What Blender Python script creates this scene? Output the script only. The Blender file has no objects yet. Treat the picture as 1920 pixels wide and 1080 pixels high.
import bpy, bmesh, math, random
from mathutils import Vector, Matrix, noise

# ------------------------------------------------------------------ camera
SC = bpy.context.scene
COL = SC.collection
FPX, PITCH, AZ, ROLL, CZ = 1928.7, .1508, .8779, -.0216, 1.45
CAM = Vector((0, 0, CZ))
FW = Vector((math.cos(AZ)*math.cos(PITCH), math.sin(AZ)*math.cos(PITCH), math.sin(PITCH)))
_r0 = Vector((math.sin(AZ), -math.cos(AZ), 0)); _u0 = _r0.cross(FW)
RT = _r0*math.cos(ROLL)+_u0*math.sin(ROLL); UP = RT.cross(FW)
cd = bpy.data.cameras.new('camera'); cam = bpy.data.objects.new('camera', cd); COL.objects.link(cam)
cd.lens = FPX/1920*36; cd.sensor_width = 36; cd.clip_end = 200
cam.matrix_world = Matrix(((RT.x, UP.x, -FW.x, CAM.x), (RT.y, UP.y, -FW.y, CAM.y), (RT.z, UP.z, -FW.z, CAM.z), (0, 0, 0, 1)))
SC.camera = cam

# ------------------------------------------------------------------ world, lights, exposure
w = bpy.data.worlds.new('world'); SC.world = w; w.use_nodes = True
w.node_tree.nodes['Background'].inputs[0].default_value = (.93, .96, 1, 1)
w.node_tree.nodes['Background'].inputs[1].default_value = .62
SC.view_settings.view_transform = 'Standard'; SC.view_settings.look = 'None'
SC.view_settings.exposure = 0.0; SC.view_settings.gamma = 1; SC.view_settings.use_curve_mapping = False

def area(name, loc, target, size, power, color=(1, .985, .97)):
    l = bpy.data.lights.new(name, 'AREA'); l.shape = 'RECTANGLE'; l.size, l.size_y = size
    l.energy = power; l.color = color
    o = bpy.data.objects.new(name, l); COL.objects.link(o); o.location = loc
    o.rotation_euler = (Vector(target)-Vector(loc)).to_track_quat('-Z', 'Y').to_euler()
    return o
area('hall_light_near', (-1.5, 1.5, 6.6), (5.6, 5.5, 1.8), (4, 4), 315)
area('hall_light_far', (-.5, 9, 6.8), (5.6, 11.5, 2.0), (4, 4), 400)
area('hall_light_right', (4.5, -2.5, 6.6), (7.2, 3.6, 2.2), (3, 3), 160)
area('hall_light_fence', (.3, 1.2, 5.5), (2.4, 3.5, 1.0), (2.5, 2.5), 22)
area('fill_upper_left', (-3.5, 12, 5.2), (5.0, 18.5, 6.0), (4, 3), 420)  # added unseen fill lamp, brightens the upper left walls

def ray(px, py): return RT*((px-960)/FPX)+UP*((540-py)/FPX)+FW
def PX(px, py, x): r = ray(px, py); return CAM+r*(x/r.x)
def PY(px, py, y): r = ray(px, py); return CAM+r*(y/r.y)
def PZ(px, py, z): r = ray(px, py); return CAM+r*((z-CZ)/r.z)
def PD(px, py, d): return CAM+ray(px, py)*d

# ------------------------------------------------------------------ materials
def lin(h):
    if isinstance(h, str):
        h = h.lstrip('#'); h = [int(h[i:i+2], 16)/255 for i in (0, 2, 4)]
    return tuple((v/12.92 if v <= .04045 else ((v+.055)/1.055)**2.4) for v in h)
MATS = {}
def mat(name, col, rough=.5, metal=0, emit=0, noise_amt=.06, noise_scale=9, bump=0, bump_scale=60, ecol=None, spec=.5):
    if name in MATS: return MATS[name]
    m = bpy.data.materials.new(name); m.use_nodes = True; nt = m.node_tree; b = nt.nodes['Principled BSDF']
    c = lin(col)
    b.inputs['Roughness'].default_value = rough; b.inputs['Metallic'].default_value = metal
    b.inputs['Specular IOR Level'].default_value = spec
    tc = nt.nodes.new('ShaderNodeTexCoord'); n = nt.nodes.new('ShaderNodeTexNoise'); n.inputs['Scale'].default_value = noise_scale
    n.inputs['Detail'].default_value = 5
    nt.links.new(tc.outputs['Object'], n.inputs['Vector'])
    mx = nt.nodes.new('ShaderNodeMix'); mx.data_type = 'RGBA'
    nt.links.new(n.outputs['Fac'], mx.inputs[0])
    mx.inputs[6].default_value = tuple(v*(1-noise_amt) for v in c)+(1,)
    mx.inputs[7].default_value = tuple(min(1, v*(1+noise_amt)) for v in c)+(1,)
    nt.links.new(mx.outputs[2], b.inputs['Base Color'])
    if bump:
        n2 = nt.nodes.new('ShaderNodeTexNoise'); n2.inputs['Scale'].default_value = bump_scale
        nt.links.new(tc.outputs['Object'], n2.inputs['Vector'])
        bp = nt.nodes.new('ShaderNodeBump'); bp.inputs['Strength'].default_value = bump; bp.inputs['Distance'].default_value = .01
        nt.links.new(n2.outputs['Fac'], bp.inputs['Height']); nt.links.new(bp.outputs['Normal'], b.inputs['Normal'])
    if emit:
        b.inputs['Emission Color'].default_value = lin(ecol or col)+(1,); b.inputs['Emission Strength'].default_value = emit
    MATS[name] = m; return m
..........
● Job
Return every line in the listing that contains the word "scene".

● Full solution
What Blender Python script creates this scene? Output the script only. The Blender file has no objects yet. Treat the picture as 1920 pixels wide and 1080 pixels high.
SC = bpy.context.scene